The Joongang Ilbo is now backing off the story of UniFiction Ministry pressure on the Kaesong Committee account, but asserting that the Ministry applied pressure elsewhere:
But the ministry apparently did try to use its influence in a related but separate matter; other documents provided by Representative Kwon showed that it pressed the bank to allow the North Korean General Bureau of Special Zone Development, which oversees Pyongyang’s capitalist experiments in operating special economic zones, to open other accounts. Woori Bank, supported by the finance and foreign ministries and the National Intelligence Service, objected strongly and prevailed at a meeting in Seoul on March 7.
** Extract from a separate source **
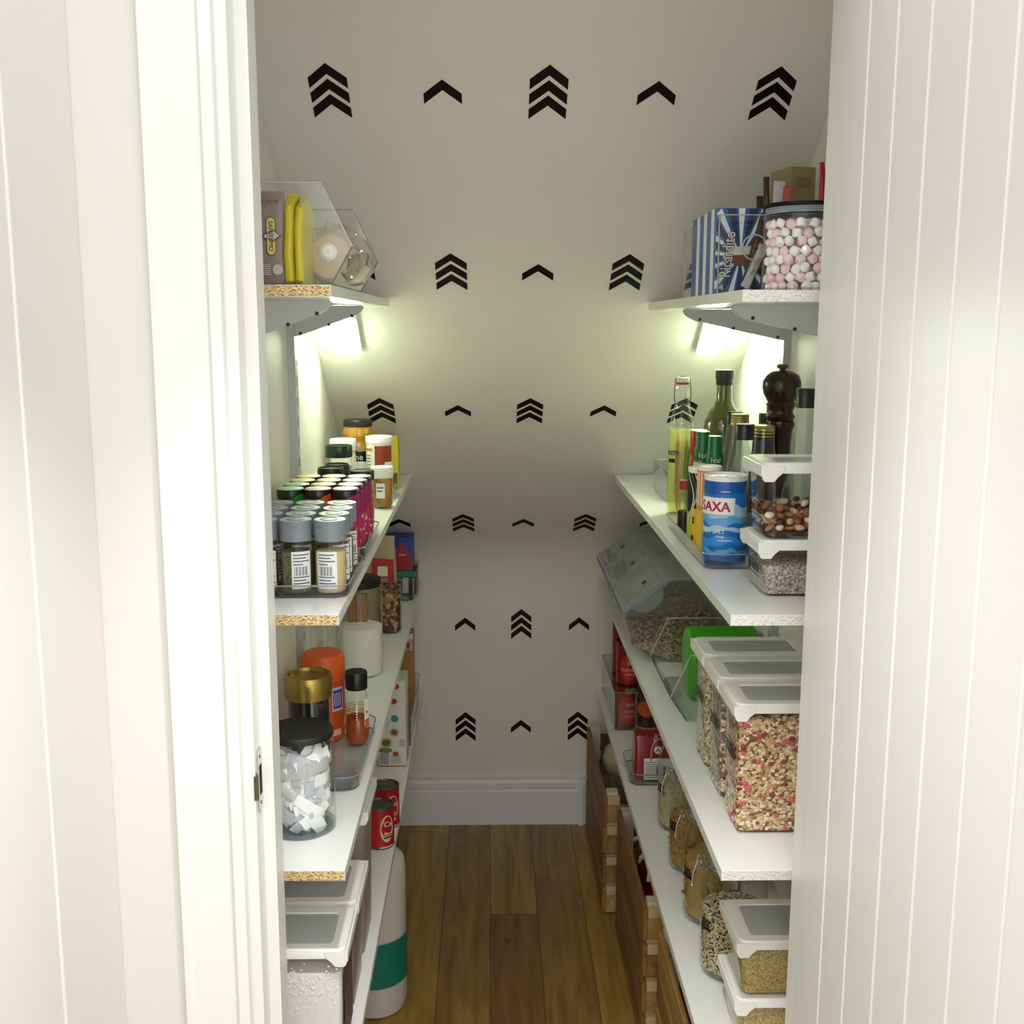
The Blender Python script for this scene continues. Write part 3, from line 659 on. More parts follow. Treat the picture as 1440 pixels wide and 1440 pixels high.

Meanwhile, the Finance Ministry was voicing its disapproval of the financial arrangements surrounding Kaesong in documents leaked to the Chosun Ilbo:
In the documents, the ministry points out that anonymous dollar transactions could lead to trouble in tax collection, and be used as means for money laundering, customs evasion and payments for smuggling. They could also distort the international account balance, since they are not included in foreign exchange statistics, the ministry said. “To speak extremely, with the transaction method, the North can make a camouflage purchase of a South Korean company and use it as a channel for surreptitious remittances of illegal money from foreign countries,” Lee said.
Can you say, “money laundering concern?” In other words, this probably is bad policy, very risky business for Woori, and contrary to an honest reading of U.N.S.C.R. 1695, but it’s not at all clear that we have the makings of Kaesong-gate here.